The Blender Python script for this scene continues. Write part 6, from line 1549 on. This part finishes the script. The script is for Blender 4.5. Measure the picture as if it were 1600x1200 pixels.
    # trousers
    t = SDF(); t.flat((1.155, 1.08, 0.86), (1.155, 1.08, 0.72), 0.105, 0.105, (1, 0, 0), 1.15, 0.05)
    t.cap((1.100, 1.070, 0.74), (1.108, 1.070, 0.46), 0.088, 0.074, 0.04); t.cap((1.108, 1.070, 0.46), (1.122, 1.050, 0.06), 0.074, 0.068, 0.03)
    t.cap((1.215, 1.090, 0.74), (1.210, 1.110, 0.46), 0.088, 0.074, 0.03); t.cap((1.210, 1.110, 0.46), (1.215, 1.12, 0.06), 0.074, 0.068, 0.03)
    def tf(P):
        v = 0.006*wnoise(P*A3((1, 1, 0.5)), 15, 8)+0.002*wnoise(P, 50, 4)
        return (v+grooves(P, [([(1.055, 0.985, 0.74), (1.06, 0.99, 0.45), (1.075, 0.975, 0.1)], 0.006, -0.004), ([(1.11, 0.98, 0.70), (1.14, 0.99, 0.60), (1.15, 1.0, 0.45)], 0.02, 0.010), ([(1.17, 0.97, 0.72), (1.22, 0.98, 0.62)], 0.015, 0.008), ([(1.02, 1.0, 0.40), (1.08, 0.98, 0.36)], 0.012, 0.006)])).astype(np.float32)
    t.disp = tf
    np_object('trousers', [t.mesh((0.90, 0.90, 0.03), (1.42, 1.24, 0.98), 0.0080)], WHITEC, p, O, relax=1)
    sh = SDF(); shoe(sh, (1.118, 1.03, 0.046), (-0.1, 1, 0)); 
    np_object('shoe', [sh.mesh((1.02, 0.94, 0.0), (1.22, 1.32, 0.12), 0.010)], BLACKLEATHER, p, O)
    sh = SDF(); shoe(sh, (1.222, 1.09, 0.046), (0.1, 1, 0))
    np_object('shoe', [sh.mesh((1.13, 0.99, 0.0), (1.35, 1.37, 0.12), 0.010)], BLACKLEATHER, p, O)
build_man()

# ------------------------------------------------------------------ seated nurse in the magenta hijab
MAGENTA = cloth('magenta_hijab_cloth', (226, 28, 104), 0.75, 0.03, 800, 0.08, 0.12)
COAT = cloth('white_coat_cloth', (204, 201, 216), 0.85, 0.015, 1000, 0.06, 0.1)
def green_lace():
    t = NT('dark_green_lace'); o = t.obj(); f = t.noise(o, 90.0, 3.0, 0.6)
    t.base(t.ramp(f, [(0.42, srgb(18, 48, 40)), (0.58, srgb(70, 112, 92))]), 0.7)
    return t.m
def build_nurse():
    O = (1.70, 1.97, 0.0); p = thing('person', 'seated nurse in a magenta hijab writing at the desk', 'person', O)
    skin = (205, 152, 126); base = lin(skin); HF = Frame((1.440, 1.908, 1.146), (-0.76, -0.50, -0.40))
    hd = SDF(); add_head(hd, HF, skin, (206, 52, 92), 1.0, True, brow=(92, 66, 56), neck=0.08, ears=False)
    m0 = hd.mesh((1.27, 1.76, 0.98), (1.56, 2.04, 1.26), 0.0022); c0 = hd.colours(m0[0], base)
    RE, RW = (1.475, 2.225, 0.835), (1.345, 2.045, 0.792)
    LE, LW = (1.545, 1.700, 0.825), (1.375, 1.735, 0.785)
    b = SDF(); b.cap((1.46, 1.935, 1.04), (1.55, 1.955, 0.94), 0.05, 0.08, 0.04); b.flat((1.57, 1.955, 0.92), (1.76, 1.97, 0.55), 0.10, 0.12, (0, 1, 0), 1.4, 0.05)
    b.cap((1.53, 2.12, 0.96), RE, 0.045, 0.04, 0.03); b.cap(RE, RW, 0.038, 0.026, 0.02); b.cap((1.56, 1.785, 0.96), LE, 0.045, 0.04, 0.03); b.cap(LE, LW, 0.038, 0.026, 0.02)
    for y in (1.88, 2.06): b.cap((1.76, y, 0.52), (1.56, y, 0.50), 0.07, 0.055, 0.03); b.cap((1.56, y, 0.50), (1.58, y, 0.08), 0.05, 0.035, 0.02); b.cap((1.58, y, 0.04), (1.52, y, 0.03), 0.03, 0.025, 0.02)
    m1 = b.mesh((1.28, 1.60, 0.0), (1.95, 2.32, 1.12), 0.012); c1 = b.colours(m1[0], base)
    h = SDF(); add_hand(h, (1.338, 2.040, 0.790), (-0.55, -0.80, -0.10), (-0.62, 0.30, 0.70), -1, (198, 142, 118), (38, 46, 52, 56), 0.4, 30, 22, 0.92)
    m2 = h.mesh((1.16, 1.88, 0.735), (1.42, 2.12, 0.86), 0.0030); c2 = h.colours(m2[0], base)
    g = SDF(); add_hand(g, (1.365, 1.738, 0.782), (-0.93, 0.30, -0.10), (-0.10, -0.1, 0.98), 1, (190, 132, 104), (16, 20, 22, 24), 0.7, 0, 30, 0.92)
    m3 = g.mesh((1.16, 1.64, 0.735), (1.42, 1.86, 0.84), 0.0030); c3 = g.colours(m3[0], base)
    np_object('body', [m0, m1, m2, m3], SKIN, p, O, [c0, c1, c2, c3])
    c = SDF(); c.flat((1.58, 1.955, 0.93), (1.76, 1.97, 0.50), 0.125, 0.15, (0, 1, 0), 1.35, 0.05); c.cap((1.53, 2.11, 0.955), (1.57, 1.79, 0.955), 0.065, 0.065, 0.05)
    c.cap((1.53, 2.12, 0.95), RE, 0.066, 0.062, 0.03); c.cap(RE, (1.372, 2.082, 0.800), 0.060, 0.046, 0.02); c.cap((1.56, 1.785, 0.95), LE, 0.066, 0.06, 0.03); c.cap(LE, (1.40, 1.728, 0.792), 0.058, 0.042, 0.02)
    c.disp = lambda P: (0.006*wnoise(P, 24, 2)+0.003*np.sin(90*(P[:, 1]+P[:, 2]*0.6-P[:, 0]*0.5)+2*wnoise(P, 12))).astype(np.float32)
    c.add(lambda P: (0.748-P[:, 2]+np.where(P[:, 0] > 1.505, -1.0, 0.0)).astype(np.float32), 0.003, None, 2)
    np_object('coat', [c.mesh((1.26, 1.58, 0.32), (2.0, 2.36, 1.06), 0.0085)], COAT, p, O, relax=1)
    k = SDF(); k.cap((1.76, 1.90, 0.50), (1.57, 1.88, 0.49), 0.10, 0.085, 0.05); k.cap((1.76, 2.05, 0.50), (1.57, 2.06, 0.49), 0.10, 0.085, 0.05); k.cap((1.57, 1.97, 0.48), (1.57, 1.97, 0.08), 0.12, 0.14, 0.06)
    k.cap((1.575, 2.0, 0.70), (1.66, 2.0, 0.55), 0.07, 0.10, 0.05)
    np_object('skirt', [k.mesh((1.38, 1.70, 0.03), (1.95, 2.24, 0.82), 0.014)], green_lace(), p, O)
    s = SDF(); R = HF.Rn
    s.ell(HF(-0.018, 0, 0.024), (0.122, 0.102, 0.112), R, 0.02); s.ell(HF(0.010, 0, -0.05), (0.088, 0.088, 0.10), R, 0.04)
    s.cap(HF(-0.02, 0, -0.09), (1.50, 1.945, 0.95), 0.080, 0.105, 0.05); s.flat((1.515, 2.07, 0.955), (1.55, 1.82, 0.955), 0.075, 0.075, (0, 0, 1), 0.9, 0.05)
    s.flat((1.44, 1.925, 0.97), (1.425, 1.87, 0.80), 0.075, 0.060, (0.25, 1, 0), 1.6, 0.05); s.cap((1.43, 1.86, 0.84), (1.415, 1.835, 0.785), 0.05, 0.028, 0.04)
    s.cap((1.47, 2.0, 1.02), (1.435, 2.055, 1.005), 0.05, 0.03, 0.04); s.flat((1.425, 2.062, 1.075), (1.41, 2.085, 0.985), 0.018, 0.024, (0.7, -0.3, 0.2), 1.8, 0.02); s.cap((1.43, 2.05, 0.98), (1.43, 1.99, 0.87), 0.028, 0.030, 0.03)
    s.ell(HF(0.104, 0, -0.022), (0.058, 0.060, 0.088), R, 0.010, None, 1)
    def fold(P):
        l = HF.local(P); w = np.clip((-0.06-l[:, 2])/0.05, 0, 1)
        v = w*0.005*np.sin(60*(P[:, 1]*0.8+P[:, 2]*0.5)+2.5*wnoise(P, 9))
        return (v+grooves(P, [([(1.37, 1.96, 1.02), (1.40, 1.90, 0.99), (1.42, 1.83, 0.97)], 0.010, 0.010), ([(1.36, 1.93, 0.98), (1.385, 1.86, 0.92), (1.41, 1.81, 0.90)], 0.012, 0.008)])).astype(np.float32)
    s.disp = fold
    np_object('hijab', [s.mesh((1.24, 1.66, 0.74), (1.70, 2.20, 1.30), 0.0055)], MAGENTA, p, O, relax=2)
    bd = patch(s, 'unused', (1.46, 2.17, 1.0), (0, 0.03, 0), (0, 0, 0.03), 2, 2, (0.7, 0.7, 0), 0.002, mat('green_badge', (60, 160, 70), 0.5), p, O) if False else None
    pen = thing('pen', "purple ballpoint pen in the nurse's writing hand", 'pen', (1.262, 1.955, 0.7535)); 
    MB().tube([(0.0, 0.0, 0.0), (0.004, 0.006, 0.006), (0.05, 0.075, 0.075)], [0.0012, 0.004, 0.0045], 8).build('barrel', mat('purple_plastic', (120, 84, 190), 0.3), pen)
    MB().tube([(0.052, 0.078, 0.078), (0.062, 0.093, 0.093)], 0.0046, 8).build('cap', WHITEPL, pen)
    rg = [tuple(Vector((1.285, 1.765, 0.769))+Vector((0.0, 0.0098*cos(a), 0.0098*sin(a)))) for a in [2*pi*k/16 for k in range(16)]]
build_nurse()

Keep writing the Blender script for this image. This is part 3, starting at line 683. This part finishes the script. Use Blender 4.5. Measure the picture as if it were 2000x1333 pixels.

────

Starting at the first line of the records, print each line exactly, stopping after the line that contains "build_man()".

THE REPLY:
The Blender Python script for this scene continues. Write part 6, from line 1549 on. This part finishes the script. The script is for Blender 4.5. Measure the picture as if it were 1600x1200 pixels.
    # trousers
    t = SDF(); t.flat((1.155, 1.08, 0.86), (1.155, 1.08, 0.72), 0.105, 0.105, (1, 0, 0), 1.15, 0.05)
    t.cap((1.100, 1.070, 0.74), (1.108, 1.070, 0.46), 0.088, 0.074, 0.04); t.cap((1.108, 1.070, 0.46), (1.122, 1.050, 0.06), 0.074, 0.068, 0.03)
    t.cap((1.215, 1.090, 0.74), (1.210, 1.110, 0.46), 0.088, 0.074, 0.03); t.cap((1.210, 1.110, 0.46), (1.215, 1.12, 0.06), 0.074, 0.068, 0.03)
    def tf(P):
        v = 0.006*wnoise(P*A3((1, 1, 0.5)), 15, 8)+0.002*wnoise(P, 50, 4)
        return (v+grooves(P, [([(1.055, 0.985, 0.74), (1.06, 0.99, 0.45), (1.075, 0.975, 0.1)], 0.006, -0.004), ([(1.11, 0.98, 0.70), (1.14, 0.99, 0.60), (1.15, 1.0, 0.45)], 0.02, 0.010), ([(1.17, 0.97, 0.72), (1.22, 0.98, 0.62)], 0.015, 0.008), ([(1.02, 1.0, 0.40), (1.08, 0.98, 0.36)], 0.012, 0.006)])).astype(np.float32)
    t.disp = tf
    np_object('trousers', [t.mesh((0.90, 0.90, 0.03), (1.42, 1.24, 0.98), 0.0080)], WHITEC, p, O, relax=1)
    sh = SDF(); shoe(sh, (1.118, 1.03, 0.046), (-0.1, 1, 0)); 
    np_object('shoe', [sh.mesh((1.02, 0.94, 0.0), (1.22, 1.32, 0.12), 0.010)], BLACKLEATHER, p, O)
    sh = SDF(); shoe(sh, (1.222, 1.09, 0.046), (0.1, 1, 0))
    np_object('shoe', [sh.mesh((1.13, 0.99, 0.0), (1.35, 1.37, 0.12), 0.010)], BLACKLEATHER, p, O)
build_man()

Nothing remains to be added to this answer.